### THE PROBLEM:
Reproduce the whole listing, character for character.

### GIVEN MATERIAL:
====

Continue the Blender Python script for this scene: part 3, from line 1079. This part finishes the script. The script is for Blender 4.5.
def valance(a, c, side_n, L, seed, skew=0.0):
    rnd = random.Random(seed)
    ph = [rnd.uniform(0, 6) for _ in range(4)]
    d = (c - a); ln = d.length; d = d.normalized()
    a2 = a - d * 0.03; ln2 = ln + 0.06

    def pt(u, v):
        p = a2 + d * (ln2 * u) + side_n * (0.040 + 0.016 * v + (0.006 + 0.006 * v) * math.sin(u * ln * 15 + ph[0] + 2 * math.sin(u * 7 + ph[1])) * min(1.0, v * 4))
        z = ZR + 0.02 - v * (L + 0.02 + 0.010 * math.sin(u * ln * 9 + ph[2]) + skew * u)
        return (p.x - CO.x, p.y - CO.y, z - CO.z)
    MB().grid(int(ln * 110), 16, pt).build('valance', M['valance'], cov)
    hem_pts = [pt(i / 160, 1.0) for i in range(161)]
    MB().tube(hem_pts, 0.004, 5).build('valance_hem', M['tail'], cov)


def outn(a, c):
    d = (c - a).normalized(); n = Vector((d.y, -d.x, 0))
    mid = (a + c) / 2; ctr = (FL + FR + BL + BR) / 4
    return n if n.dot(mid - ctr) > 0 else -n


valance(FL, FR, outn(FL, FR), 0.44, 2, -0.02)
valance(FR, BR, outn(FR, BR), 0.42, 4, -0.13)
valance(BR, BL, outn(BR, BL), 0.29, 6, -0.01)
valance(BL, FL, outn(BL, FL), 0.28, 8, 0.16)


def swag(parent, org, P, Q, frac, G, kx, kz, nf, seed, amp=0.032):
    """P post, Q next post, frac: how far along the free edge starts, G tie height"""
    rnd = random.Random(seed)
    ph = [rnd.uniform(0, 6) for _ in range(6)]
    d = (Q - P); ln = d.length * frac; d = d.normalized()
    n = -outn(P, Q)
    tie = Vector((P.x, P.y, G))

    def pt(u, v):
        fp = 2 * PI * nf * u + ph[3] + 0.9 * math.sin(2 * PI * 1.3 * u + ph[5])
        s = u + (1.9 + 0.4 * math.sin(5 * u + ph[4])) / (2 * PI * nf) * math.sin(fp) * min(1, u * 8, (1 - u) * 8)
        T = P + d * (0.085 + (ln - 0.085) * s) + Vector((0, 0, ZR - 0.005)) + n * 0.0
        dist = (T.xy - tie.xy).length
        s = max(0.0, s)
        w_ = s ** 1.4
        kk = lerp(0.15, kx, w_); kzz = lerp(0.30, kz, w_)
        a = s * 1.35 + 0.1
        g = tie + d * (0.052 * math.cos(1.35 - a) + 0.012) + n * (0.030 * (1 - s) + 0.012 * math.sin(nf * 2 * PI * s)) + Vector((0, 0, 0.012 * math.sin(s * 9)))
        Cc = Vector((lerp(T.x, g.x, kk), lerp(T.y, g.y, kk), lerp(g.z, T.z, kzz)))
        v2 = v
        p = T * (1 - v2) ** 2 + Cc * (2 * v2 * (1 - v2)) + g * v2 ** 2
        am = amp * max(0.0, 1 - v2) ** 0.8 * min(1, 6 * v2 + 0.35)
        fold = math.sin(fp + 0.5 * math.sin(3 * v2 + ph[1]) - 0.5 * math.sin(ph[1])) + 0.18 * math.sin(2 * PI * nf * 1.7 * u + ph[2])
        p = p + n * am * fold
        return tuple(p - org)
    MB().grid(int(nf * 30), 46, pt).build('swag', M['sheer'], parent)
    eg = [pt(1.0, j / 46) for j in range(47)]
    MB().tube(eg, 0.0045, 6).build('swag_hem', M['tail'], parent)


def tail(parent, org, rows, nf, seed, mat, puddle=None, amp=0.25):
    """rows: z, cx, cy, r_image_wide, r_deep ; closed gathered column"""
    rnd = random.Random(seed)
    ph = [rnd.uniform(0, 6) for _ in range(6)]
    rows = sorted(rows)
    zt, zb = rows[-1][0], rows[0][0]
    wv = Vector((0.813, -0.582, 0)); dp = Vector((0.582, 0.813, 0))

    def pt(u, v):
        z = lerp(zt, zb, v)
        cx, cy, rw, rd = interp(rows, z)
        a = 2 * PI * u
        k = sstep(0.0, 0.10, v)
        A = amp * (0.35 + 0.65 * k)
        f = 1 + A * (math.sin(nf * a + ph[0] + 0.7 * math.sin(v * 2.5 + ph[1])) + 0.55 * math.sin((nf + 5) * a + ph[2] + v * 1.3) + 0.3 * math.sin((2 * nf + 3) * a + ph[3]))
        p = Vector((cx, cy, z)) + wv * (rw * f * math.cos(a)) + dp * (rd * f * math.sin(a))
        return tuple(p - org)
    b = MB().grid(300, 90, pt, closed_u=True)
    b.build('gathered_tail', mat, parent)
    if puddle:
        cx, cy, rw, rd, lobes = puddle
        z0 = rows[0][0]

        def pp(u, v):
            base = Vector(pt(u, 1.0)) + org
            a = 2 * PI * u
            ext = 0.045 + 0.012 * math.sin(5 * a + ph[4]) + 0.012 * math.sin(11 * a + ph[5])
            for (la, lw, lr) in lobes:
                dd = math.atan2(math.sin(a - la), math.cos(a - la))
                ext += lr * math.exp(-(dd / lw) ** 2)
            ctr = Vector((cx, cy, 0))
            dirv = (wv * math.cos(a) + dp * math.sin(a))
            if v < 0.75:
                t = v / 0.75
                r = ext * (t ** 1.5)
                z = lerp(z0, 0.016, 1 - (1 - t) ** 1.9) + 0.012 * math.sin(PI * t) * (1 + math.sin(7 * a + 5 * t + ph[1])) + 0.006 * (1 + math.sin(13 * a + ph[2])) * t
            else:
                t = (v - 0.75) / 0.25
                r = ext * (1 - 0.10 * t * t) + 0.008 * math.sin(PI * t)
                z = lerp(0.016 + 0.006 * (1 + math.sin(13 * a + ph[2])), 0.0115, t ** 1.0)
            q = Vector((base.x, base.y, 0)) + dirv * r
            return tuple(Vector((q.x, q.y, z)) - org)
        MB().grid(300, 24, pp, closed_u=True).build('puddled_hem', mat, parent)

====

### EXERCISE ANSWER:
Continue the Blender Python script for this scene: part 3, from line 1079. This part finishes the script. The script is for Blender 4.5.
def valance(a, c, side_n, L, seed, skew=0.0):
    rnd = random.Random(seed)
    ph = [rnd.uniform(0, 6) for _ in range(4)]
    d = (c - a); ln = d.length; d = d.normalized()
    a2 = a - d * 0.03; ln2 = ln + 0.06

    def pt(u, v):
        p = a2 + d * (ln2 * u) + side_n * (0.040 + 0.016 * v + (0.006 + 0.006 * v) * math.sin(u * ln * 15 + ph[0] + 2 * math.sin(u * 7 + ph[1])) * min(1.0, v * 4))
        z = ZR + 0.02 - v * (L + 0.02 + 0.010 * math.sin(u * ln * 9 + ph[2]) + skew * u)
        return (p.x - CO.x, p.y - CO.y, z - CO.z)
    MB().grid(int(ln * 110), 16, pt).build('valance', M['valance'], cov)
    hem_pts = [pt(i / 160, 1.0) for i in range(161)]
    MB().tube(hem_pts, 0.004, 5).build('valance_hem', M['tail'], cov)


def outn(a, c):
    d = (c - a).normalized(); n = Vector((d.y, -d.x, 0))
    mid = (a + c) / 2; ctr = (FL + FR + BL + BR) / 4
    return n if n.dot(mid - ctr) > 0 else -n


valance(FL, FR, outn(FL, FR), 0.44, 2, -0.02)
valance(FR, BR, outn(FR, BR), 0.42, 4, -0.13)
valance(BR, BL, outn(BR, BL), 0.29, 6, -0.01)
valance(BL, FL, outn(BL, FL), 0.28, 8, 0.16)


def swag(parent, org, P, Q, frac, G, kx, kz, nf, seed, amp=0.032):
    """P post, Q next post, frac: how far along the free edge starts, G tie height"""
    rnd = random.Random(seed)
    ph = [rnd.uniform(0, 6) for _ in range(6)]
    d = (Q - P); ln = d.length * frac; d = d.normalized()
    n = -outn(P, Q)
    tie = Vector((P.x, P.y, G))

    def pt(u, v):
        fp = 2 * PI * nf * u + ph[3] + 0.9 * math.sin(2 * PI * 1.3 * u + ph[5])
        s = u + (1.9 + 0.4 * math.sin(5 * u + ph[4])) / (2 * PI * nf) * math.sin(fp) * min(1, u * 8, (1 - u) * 8)
        T = P + d * (0.085 + (ln - 0.085) * s) + Vector((0, 0, ZR - 0.005)) + n * 0.0
        dist = (T.xy - tie.xy).length
        s = max(0.0, s)
        w_ = s ** 1.4
        kk = lerp(0.15, kx, w_); kzz = lerp(0.30, kz, w_)
        a = s * 1.35 + 0.1
        g = tie + d * (0.052 * math.cos(1.35 - a) + 0.012) + n * (0.030 * (1 - s) + 0.012 * math.sin(nf * 2 * PI * s)) + Vector((0, 0, 0.012 * math.sin(s * 9)))
        Cc = Vector((lerp(T.x, g.x, kk), lerp(T.y, g.y, kk), lerp(g.z, T.z, kzz)))
        v2 = v
        p = T * (1 - v2) ** 2 + Cc * (2 * v2 * (1 - v2)) + g * v2 ** 2
        am = amp * max(0.0, 1 - v2) ** 0.8 * min(1, 6 * v2 + 0.35)
        fold = math.sin(fp + 0.5 * math.sin(3 * v2 + ph[1]) - 0.5 * math.sin(ph[1])) + 0.18 * math.sin(2 * PI * nf * 1.7 * u + ph[2])
        p = p + n * am * fold
        return tuple(p - org)
    MB().grid(int(nf * 30), 46, pt).build('swag', M['sheer'], parent)
    eg = [pt(1.0, j / 46) for j in range(47)]
    MB().tube(eg, 0.0045, 6).build('swag_hem', M['tail'], parent)


def tail(parent, org, rows, nf, seed, mat, puddle=None, amp=0.25):
    """rows: z, cx, cy, r_image_wide, r_deep ; closed gathered column"""
    rnd = random.Random(seed)
    ph = [rnd.uniform(0, 6) for _ in range(6)]
    rows = sorted(rows)
    zt, zb = rows[-1][0], rows[0][0]
    wv = Vector((0.813, -0.582, 0)); dp = Vector((0.582, 0.813, 0))

    def pt(u, v):
        z = lerp(zt, zb, v)
        cx, cy, rw, rd = interp(rows, z)
        a = 2 * PI * u
        k = sstep(0.0, 0.10, v)
        A = amp * (0.35 + 0.65 * k)
        f = 1 + A * (math.sin(nf * a + ph[0] + 0.7 * math.sin(v * 2.5 + ph[1])) + 0.55 * math.sin((nf + 5) * a + ph[2] + v * 1.3) + 0.3 * math.sin((2 * nf + 3) * a + ph[3]))
        p = Vector((cx, cy, z)) + wv * (rw * f * math.cos(a)) + dp * (rd * f * math.sin(a))
        return tuple(p - org)
    b = MB().grid(300, 90, pt, closed_u=True)
    b.build('gathered_tail', mat, parent)
    if puddle:
        cx, cy, rw, rd, lobes = puddle
        z0 = rows[0][0]

        def pp(u, v):
            base = Vector(pt(u, 1.0)) + org
            a = 2 * PI * u
            ext = 0.045 + 0.012 * math.sin(5 * a + ph[4]) + 0.012 * math.sin(11 * a + ph[5])
            for (la, lw, lr) in lobes:
                dd = math.atan2(math.sin(a - la), math.cos(a - la))
                ext += lr * math.exp(-(dd / lw) ** 2)
            ctr = Vector((cx, cy, 0))
            dirv = (wv * math.cos(a) + dp * math.sin(a))
            if v < 0.75:
                t = v / 0.75
                r = ext * (t ** 1.5)
                z = lerp(z0, 0.016, 1 - (1 - t) ** 1.9) + 0.012 * math.sin(PI * t) * (1 + math.sin(7 * a + 5 * t + ph[1])) + 0.006 * (1 + math.sin(13 * a + ph[2])) * t
            else:
                t = (v - 0.75) / 0.25
                r = ext * (1 - 0.10 * t * t) + 0.008 * math.sin(PI * t)
                z = lerp(0.016 + 0.006 * (1 + math.sin(13 * a + ph[2])), 0.0115, t ** 1.0)
            q = Vector((base.x, base.y, 0)) + dirv * r
            return tuple(Vector((q.x, q.y, z)) - org)
        MB().grid(300, 24, pp, closed_u=True).build('puddled_hem', mat, parent)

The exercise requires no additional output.